Ch 3 The Myth of Universal Emotions
Barrett does a critique of Ekman’s basic facial emotions categories, showing that data on foreign cultures is tainted: priming by the experimenters expectations, forced choices from an unintentional cheat sheet, etc.….. The Himba tribe in Namibia shows no evidence of universal emotion perception…Romans did not smile spontaneously when they were happy. The word “smile” doesn’t even exist in Latin…Smiling was an invention of the Middle Ages, and broad, toothy-mouthed smiles (with crinkling at the eyes, named the Duchenne smile by Ekman) became popular only in the eighteenth century as dentistry became more accessible and affordable.
Emotion concepts are the secret ingredient behind the success of the basic emotion method.
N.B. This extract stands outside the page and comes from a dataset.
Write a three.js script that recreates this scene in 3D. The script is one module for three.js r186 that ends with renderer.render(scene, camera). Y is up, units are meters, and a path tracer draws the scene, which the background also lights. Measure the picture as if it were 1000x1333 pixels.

These concepts make certain facial configurations appear universally recognizable as emotional expressions when, in fact, they’re not. Instead, we all construct perceptions of each other’s emotions. We perceive others as happy, sad, or angry by applying our own emotion concepts to their moving faces and bodies. We likewise apply emotion concepts to voices and construct the experience of hearing emotional sounds. We simulate with such speed that emotion concepts work in stealth, and it seems to us as if emotions are broadcast from the face, voice, or any other body part, and we merely detect them.